THE EXERCISE →
Beginning with the first line of the data below, extract each line up to and including the one containing "return t * t * (3 - 2 * t)". Copy them exactly and add nothing.

** START DATASET SECTION **

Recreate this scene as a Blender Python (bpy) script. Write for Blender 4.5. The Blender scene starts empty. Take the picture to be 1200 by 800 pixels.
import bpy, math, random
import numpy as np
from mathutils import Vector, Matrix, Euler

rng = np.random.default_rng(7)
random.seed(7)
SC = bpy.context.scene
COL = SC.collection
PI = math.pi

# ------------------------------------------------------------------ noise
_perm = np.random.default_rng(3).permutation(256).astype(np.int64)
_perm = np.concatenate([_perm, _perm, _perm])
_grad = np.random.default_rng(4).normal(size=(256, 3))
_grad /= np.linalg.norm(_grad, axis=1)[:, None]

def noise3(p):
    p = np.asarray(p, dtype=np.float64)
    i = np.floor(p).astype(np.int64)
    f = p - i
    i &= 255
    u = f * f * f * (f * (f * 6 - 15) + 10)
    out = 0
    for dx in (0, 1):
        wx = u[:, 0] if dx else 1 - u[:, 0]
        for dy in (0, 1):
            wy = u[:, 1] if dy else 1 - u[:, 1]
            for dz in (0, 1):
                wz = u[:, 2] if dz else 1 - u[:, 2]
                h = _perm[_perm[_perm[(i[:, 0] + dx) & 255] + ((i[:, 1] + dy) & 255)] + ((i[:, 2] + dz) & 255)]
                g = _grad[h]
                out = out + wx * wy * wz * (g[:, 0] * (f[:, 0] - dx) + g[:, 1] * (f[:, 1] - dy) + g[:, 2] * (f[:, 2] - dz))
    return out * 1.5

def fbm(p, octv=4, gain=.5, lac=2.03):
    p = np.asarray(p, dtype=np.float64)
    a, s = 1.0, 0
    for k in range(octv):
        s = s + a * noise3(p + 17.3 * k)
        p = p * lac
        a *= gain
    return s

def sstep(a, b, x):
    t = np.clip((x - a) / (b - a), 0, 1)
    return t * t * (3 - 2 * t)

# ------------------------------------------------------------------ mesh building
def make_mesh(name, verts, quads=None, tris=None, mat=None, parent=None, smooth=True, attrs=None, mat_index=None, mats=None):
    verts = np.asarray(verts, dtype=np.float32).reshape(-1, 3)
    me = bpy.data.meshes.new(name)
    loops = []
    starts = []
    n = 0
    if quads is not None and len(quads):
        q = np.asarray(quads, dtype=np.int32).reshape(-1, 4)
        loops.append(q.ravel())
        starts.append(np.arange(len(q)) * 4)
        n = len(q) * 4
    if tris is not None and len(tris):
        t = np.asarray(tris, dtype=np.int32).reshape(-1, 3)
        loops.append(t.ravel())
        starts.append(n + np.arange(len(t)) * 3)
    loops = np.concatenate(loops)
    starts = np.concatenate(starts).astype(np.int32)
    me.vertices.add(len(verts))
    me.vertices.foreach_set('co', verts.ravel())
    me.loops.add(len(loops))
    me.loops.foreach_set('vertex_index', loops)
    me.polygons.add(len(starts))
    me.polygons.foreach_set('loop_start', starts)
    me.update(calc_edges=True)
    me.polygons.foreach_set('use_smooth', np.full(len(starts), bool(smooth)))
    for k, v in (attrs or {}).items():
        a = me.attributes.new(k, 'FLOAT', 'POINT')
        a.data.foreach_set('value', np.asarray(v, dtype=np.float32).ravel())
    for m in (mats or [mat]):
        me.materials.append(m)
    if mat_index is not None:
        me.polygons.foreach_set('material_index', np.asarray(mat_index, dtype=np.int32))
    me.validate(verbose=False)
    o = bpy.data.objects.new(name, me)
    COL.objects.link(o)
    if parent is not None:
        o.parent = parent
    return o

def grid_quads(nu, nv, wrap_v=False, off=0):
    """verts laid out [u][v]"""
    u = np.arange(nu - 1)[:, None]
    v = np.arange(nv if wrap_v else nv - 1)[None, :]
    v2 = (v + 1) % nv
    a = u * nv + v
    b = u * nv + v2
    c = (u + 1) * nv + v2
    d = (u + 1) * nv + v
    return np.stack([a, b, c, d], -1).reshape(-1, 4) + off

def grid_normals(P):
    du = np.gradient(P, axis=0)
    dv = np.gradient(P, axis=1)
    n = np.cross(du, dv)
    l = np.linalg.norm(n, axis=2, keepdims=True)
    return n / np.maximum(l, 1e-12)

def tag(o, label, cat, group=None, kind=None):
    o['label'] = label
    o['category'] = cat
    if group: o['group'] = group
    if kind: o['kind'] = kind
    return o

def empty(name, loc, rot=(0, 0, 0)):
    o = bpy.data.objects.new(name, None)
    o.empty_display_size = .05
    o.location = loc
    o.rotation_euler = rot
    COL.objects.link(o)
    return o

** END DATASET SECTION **

FINAL RESULT →
Recreate this scene as a Blender Python (bpy) script. Write for Blender 4.5. The Blender scene starts empty. Take the picture to be 1200 by 800 pixels.
import bpy, math, random
import numpy as np
from mathutils import Vector, Matrix, Euler

rng = np.random.default_rng(7)
random.seed(7)
SC = bpy.context.scene
COL = SC.collection
PI = math.pi

# ------------------------------------------------------------------ noise
_perm = np.random.default_rng(3).permutation(256).astype(np.int64)
_perm = np.concatenate([_perm, _perm, _perm])
_grad = np.random.default_rng(4).normal(size=(256, 3))
_grad /= np.linalg.norm(_grad, axis=1)[:, None]

def noise3(p):
    p = np.asarray(p, dtype=np.float64)
    i = np.floor(p).astype(np.int64)
    f = p - i
    i &= 255
    u = f * f * f * (f * (f * 6 - 15) + 10)
    out = 0
    for dx in (0, 1):
        wx = u[:, 0] if dx else 1 - u[:, 0]
        for dy in (0, 1):
            wy = u[:, 1] if dy else 1 - u[:, 1]
            for dz in (0, 1):
                wz = u[:, 2] if dz else 1 - u[:, 2]
                h = _perm[_perm[_perm[(i[:, 0] + dx) & 255] + ((i[:, 1] + dy) & 255)] + ((i[:, 2] + dz) & 255)]
                g = _grad[h]
                out = out + wx * wy * wz * (g[:, 0] * (f[:, 0] - dx) + g[:, 1] * (f[:, 1] - dy) + g[:, 2] * (f[:, 2] - dz))
    return out * 1.5

def fbm(p, octv=4, gain=.5, lac=2.03):
    p = np.asarray(p, dtype=np.float64)
    a, s = 1.0, 0
    for k in range(octv):
        s = s + a * noise3(p + 17.3 * k)
        p = p * lac
        a *= gain
    return s

def sstep(a, b, x):
    t = np.clip((x - a) / (b - a), 0, 1)
    return t * t * (3 - 2 * t)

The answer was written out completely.